Leland Orser: I don’t even remember. But it was looming. It was one of those things that it looms.

Mary Elizabeth Winstead: Yes, for both of us the whole time.

Leland Orser: And scares you and you’re just trying to… “Ok, well at least we’re not in that week yet.” And now we’re in that week, “At least it’s not tomorrow.” That was a very, very scary, scary prospect.

Do you have any your nightmare audition stories?

Mary Elizabeth Winstead: Oh, man. Oh, I know I’ve had them. Oh, I mean, I have kind of a nightmare meeting story from kind of recently where… and it was a very famous director. No, actually, actually I’m gonna do a different one because it was an audition and it was also kind of recently. Another very famous director who had a picture of me that the casting director had printed out, it was like 10 years old. And he looked at me and I told him I was from North Carolina and he goes, “Oh, so you’ve been eating a lot of that North Carolina cooking, I see. Gained a little bit of weight since this picture.”

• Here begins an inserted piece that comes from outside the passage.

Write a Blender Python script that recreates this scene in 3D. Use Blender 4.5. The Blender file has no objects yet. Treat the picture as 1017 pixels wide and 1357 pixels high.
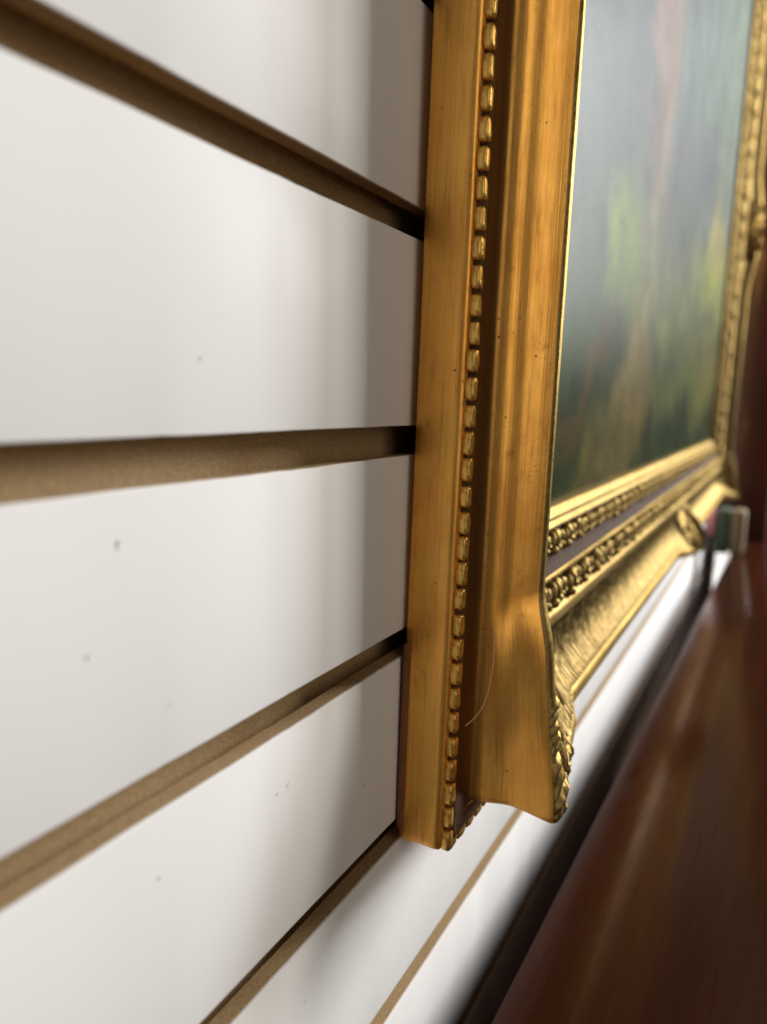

Leland Orser: Are you kidding me? Did you just get up and leave?

Mary Elizabeth Winstead: I just laughed because he’s a director that you kind of know is a little bit… kind of know when you go into that room that he’s probably gonna say something crazy. So I just laughed and I was like, “Yup, definitely been eating a lot of that North Carolina food,” and just went into the audition. But it was just one of those things where you just were like… you just kind of… you just wanna just the audition just to be like a big “f**k you”, you know, and then just get out the door. It was kind of… it was more funny to me than anything because I thought it was such a ridiculous thing to say to somebody.

Leland Orser: I have two stories and I’m wondering if it’s cool to tell either of them. But I remember when I went to meet John Carpenter on Escape from LA and all of a sudden I was really nervous or I was tired or I was hungover or something and I had really bad cottonmouth. And I was… we were on a studio lot or something somewhere and I’m sitting outside this office, he’s in there, and his assistant had a desk and on the desk was a big thing of Red Vines. And there was nobody around and I thought, you know, and I was eyeing the Red Vines and they weren’t coming to get me so I went over and I just grabbed a Red Vine, I stuck it in my mouth, and it wasn’t working. So I grabbed another one and I grabbed like 2 or 3 of them and I’m just stuffing it into my mouth trying to get some sort of fluid and they come out to get me and I had a mouth full of f****n’ Red Vines. And I went in and I sat down and he started asking me questions and I’m like what the f**k do I do? I have a mouth full of licorice and I can’t spit it out and I can’t talk and so I sat there and I chewed it and it took me like 2 minutes to chew it and… anyway. It was really extremely embarrassing, but in some way it worked. I ended up getting the movie. I think he felt sorry for me.

Mary Elizabeth Winstead: There’s so many it’s…

Leland Orser: I’ve had producers f*****g cell phones ring in the middle of a screen test. And take the call.

Mary Elizabeth Winstead: Right. Yeah. While you’re in the middle of a scene.

I’ve had that happen to me on commercial auditions. That’s always good.

Mary Elizabeth Winstead: Yeah.

Leland Orser: It’s brutal. Not for the faint of heart.

Mary Elizabeth Winstead: No, not at all.

What’s your advice to actors?

Mary Elizabeth Winstead: Oh my gosh. I always say for me just to act where you can whenever you can as much as you can and just focus on trying to be a good actor and I think that that’s all you need. I think, like when I first started acting, everybody had so many… I’d go to all these workshops and it was so much about the business and you have to have this kind of headshot and you have to do this and you have to do that and you have to meet these kind of people and I just feel like I’ve learned that nothing matters but being a good actor. Literally none of it matters but being a good actor and if you just focus on that, the other stuff will fall into place.

Leland Orser: Watch everything. Watch everybody. Go to the theatre. Watch television. Watch movies. See what people are doing and what you wanna do and what you think you can do and when you figure out what it is that you think you can do, then focus on that. And also never take ‘no’ for an answer.